Não é loucura, é alegria. Ele está alegre! Alegre porque na casa do Pai. Que intrigante, essa conversa de casa-de-pai. Lembra, é claro, a parábola do Filho Pródigo, no Evangelho de Lucas: “Vou retornar à casa de meu pai e dizer: Pai, pequei contra o céu e contra o senhor,e não sou mais digno de ser chamado seu filho” (Lucas 15,18-19). Isso depois de lambuzar-se em terra estrangeira torrando seus recursos até quase morrer comendo comida de porcos. Alegria é voltar para casa, é ter um Lar, e se descobrir filho sem merecer.
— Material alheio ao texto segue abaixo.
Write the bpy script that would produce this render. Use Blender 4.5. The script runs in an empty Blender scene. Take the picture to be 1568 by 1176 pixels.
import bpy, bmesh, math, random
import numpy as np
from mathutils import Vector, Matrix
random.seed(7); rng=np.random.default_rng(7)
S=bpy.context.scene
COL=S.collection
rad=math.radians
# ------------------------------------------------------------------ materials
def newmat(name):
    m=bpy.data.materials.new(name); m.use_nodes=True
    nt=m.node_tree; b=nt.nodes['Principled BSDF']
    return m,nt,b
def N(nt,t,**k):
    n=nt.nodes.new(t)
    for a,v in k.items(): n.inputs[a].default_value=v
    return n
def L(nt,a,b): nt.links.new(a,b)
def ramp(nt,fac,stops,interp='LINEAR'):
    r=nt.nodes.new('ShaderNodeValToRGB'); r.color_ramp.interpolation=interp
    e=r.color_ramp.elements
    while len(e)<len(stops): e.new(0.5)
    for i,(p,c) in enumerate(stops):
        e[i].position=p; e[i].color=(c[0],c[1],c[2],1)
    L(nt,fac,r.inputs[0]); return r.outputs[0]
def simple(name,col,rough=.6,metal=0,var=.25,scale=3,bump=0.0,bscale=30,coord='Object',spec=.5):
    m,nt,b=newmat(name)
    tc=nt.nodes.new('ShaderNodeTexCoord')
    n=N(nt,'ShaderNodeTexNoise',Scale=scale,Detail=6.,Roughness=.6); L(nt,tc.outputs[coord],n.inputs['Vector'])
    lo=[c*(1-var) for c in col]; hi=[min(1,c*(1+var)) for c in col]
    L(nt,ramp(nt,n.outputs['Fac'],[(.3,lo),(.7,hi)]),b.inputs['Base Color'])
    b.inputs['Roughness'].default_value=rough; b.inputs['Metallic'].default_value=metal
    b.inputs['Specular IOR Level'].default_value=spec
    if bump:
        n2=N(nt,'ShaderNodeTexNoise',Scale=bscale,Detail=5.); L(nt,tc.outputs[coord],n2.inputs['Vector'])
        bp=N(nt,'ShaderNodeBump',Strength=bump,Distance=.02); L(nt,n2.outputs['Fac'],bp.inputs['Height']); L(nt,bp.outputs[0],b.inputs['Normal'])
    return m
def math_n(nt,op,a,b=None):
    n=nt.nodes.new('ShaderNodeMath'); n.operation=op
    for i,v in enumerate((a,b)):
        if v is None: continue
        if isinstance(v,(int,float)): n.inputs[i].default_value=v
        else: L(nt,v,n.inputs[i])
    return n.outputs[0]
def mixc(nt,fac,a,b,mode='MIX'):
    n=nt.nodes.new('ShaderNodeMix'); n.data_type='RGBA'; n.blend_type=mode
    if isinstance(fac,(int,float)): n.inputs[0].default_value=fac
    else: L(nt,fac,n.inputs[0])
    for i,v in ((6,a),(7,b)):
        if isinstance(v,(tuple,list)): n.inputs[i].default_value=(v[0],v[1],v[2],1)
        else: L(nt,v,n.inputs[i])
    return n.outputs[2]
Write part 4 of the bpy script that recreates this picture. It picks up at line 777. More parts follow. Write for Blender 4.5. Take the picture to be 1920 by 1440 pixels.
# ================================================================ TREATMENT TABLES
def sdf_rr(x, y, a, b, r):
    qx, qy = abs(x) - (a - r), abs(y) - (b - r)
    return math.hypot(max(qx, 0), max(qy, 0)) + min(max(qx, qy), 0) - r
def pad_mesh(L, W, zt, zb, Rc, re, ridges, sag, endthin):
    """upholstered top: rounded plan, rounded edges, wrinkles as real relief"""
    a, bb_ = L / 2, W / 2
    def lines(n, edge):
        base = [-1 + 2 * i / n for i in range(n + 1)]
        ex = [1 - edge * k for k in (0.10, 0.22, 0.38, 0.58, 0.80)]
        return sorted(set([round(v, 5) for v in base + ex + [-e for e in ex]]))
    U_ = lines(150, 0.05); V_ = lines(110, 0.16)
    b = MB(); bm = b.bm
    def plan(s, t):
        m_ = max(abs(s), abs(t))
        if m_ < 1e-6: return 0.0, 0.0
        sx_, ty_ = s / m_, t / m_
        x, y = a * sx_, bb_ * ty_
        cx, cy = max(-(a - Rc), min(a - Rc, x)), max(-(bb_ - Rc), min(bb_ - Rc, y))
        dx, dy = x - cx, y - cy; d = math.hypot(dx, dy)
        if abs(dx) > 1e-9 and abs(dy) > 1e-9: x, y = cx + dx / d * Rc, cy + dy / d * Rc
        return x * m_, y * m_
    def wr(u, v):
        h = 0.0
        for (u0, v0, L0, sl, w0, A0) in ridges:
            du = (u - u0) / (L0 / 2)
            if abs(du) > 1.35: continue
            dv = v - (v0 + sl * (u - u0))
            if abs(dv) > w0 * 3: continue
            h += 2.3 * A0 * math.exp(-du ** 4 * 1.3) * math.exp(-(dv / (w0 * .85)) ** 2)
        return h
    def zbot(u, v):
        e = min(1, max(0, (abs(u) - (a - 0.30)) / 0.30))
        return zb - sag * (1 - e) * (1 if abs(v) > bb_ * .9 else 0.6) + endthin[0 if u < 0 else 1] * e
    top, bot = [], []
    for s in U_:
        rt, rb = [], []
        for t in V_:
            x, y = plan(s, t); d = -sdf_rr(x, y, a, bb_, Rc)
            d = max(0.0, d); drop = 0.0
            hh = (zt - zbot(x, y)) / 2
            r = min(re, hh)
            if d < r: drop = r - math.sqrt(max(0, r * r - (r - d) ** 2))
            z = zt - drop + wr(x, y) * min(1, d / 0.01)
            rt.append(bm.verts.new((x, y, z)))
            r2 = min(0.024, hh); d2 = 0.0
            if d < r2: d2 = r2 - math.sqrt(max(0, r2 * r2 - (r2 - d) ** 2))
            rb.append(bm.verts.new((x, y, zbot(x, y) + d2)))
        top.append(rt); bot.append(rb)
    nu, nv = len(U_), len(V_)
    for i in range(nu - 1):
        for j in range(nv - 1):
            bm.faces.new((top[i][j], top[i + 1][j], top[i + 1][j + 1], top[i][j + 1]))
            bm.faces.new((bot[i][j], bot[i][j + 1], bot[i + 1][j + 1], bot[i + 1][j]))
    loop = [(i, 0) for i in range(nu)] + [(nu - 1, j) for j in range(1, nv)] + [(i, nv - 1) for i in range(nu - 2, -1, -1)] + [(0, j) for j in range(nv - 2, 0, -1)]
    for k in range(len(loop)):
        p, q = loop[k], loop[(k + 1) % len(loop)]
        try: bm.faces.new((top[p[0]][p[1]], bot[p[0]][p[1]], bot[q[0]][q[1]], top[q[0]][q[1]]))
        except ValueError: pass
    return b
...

Mas esse lar nem é em Asbury; é uma meia-volta completa na existência.
Não tem jeito! Com esse céu glorioso, brilhando azul e dourado acima de nós, dá para ver com clareza o que há no final do barranco. Sejamos honestos, para milhões de brasileiros o carnaval é um buraco sujo, um trem no meio do caminho; uma ladeira abaixo que sempre foi a mesma do filho pródigo: festinhas com meretrizes, cuidar de porcos e comer porcarias.
Jesus sabia fazer festa, continua fazendo festa, e prometeu a seus alunos um festão, no fim de todas as coisas
Mas seu fim não é um lamento, não é o fim da festa. Pelo contrário, na parábola que Jesus conta, o filho mais novo encontra nada menos que outra festa: um abraço e um beijo do pai; roupas e sapatos novos, um anel da família no dedo, e um belo churrasco de carnes gordas, o novilho cevado! Havia outra festa, justamente naquele lugar do qual ele fugia com todas as forças: a casa de seu Pai. Havia outra festa e havia outras alegrias antes insuspeitadas, com seus abraços, seus beijos e seus vinhos; alegrias com sabor de perdão, de bondade e de reconciliação, e com muitos amigos. Tantos eram eles, e tantas as suas festas, que acusaram Jesus: “comilão, beberrão e amigo de pecadores!” Jesus sabia fazer festa, continua fazendo festa, e prometeu a seus alunos um festão, no fim de todas as coisas.
Asbury nos faz lembrar, como disse C. S. Lewis, que um dia beberemos alegria da fonte da alegria; e, às portas do carnaval, eu só consigo pensar nesse festão!